- **EXERCISE INSTRUCTIONS**
What is needed is an exact copy of the lines from the line containing "by 1568 pixels." to the line containing "B().box(xa + .06, xb - .06, ya", both lines included, and nothing else.

- **PROVIDED DATA**
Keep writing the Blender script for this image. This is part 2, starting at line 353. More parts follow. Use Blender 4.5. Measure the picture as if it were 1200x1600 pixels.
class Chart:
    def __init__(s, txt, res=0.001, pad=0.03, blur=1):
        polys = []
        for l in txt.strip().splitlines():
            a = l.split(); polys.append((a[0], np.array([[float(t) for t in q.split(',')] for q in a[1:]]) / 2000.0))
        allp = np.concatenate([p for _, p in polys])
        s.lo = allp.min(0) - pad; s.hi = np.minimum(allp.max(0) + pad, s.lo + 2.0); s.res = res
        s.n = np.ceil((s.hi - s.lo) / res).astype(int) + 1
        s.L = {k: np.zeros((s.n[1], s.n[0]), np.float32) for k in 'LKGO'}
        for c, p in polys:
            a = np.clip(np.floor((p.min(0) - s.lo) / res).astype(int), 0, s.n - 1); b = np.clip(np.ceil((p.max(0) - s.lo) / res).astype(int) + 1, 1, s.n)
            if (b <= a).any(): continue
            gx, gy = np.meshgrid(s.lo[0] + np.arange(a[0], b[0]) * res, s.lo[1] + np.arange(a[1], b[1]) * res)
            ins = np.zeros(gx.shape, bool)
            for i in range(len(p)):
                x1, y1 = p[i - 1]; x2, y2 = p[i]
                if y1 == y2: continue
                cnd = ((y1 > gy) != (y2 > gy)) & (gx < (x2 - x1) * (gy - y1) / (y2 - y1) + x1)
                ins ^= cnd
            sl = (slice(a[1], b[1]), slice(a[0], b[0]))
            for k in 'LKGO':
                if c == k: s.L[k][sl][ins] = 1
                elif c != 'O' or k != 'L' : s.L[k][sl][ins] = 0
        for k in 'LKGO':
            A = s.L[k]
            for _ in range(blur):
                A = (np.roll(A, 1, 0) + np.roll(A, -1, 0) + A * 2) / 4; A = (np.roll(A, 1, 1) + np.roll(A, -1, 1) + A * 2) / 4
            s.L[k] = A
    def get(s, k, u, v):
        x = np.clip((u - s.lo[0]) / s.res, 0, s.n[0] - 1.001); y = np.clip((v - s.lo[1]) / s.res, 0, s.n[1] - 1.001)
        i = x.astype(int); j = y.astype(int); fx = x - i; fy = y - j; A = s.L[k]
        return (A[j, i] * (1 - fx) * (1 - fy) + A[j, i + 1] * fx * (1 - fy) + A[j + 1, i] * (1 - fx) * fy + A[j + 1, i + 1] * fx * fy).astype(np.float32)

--

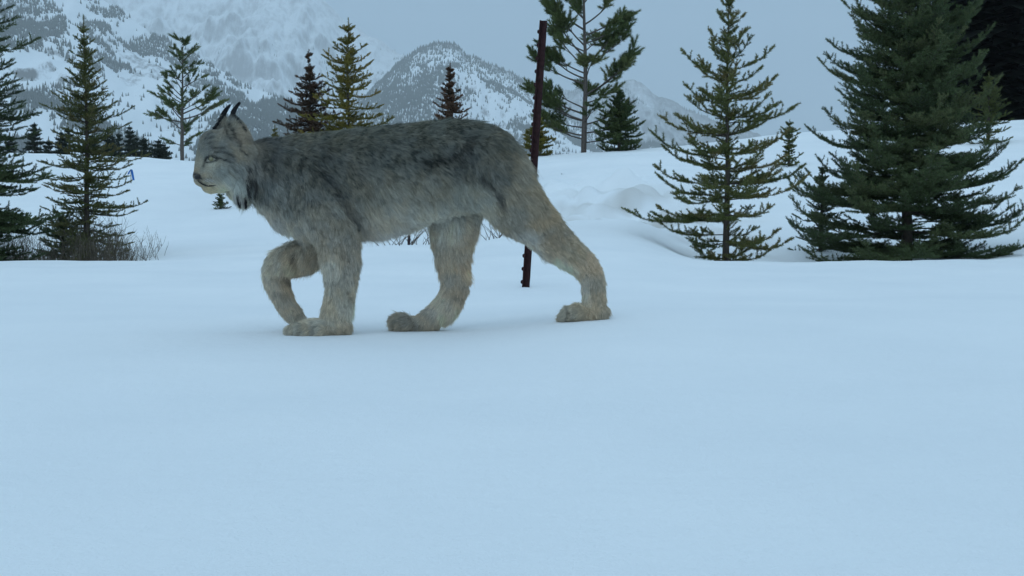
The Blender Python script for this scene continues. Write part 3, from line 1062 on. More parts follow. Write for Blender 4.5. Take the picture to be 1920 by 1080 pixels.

--

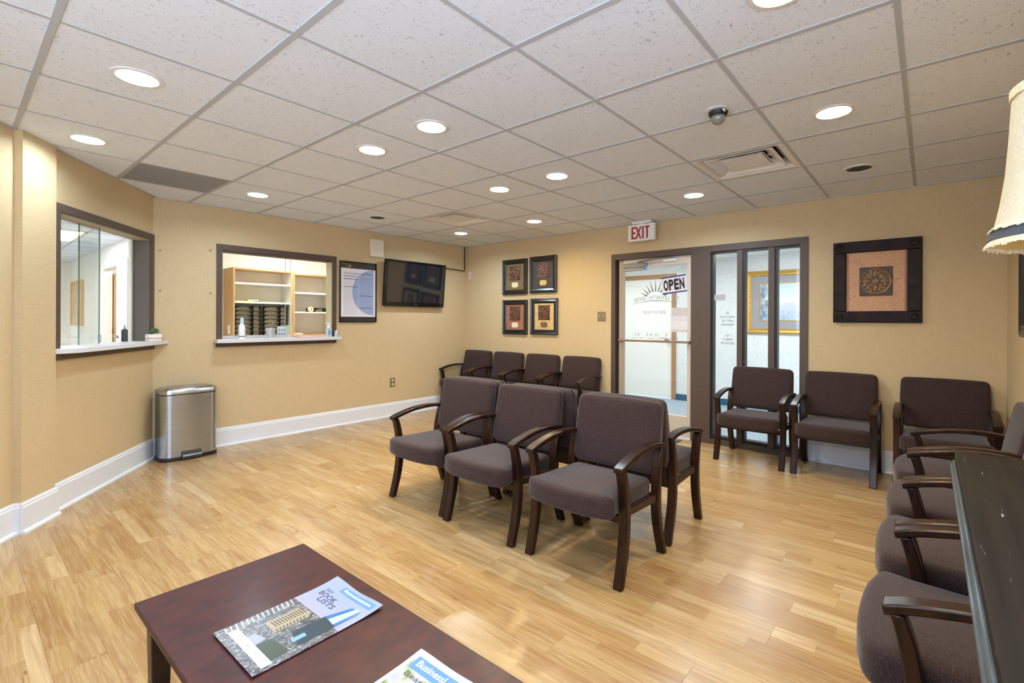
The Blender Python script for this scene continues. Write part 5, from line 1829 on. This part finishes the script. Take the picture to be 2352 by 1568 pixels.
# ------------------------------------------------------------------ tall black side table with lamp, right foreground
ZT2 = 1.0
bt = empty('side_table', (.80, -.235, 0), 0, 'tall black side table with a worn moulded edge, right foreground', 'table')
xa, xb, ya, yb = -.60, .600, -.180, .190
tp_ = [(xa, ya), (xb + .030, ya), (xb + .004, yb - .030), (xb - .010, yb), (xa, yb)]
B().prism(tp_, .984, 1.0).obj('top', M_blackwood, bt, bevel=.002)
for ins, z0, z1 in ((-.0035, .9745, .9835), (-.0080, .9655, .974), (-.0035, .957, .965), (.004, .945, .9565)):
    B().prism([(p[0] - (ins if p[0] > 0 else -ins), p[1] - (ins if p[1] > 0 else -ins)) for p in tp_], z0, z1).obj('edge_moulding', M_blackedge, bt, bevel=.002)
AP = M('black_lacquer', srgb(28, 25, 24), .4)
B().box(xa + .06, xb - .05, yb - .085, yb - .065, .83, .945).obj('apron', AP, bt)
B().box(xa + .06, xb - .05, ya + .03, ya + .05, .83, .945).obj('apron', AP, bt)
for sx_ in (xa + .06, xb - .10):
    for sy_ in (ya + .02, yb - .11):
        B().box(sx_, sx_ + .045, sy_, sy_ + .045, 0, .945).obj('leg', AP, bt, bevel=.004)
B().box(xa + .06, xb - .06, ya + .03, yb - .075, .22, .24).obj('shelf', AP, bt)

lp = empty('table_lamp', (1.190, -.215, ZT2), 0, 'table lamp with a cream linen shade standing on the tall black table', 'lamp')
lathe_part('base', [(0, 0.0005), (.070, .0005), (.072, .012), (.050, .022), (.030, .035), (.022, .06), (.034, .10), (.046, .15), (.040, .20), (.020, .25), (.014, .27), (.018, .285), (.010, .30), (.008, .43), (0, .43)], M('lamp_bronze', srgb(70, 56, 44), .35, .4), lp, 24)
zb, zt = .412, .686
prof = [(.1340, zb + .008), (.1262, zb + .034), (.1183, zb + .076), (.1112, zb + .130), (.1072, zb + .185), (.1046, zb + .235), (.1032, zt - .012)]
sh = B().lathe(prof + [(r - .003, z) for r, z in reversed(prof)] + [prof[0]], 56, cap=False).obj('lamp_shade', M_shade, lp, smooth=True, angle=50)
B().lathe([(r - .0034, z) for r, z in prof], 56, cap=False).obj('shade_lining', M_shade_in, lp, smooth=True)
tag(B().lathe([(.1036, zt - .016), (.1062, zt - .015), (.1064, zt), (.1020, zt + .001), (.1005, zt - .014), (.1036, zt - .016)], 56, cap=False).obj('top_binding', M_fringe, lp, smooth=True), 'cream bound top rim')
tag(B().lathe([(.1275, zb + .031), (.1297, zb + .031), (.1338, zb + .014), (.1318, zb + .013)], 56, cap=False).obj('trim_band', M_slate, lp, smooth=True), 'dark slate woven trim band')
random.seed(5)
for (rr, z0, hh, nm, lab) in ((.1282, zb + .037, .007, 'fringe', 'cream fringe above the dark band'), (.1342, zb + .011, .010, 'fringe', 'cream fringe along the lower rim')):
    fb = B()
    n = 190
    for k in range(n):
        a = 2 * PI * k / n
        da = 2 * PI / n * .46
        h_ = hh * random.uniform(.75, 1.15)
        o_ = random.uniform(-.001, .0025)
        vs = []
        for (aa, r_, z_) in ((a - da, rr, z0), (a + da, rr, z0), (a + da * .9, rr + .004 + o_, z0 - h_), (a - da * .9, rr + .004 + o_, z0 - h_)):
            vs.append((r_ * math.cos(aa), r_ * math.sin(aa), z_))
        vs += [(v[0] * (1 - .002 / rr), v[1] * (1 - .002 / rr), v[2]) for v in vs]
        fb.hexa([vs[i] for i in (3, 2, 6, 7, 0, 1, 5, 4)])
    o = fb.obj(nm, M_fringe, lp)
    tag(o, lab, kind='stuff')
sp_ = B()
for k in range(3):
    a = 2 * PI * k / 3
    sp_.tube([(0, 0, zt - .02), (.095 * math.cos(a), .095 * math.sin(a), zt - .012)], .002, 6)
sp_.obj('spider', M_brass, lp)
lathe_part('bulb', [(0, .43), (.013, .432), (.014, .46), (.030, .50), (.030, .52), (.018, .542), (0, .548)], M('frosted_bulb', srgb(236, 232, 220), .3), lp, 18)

- **EXERCISE SOLUTION**
The Blender Python script for this scene continues. Write part 5, from line 1829 on. This part finishes the script. Take the picture to be 2352 by 1568 pixels.
# ------------------------------------------------------------------ tall black side table with lamp, right foreground
ZT2 = 1.0
bt = empty('side_table', (.80, -.235, 0), 0, 'tall black side table with a worn moulded edge, right foreground', 'table')
xa, xb, ya, yb = -.60, .600, -.180, .190
tp_ = [(xa, ya), (xb + .030, ya), (xb + .004, yb - .030), (xb - .010, yb), (xa, yb)]
B().prism(tp_, .984, 1.0).obj('top', M_blackwood, bt, bevel=.002)
for ins, z0, z1 in ((-.0035, .9745, .9835), (-.0080, .9655, .974), (-.0035, .957, .965), (.004, .945, .9565)):
    B().prism([(p[0] - (ins if p[0] > 0 else -ins), p[1] - (ins if p[1] > 0 else -ins)) for p in tp_], z0, z1).obj('edge_moulding', M_blackedge, bt, bevel=.002)
AP = M('black_lacquer', srgb(28, 25, 24), .4)
B().box(xa + .06, xb - .05, yb - .085, yb - .065, .83, .945).obj('apron', AP, bt)
B().box(xa + .06, xb - .05, ya + .03, ya + .05, .83, .945).obj('apron', AP, bt)
for sx_ in (xa + .06, xb - .10):
    for sy_ in (ya + .02, yb - .11):
        B().box(sx_, sx_ + .045, sy_, sy_ + .045, 0, .945).obj('leg', AP, bt, bevel=.004)
B().box(xa + .06, xb - .06, ya + .03, yb - .075, .22, .24).obj('shelf', AP, bt)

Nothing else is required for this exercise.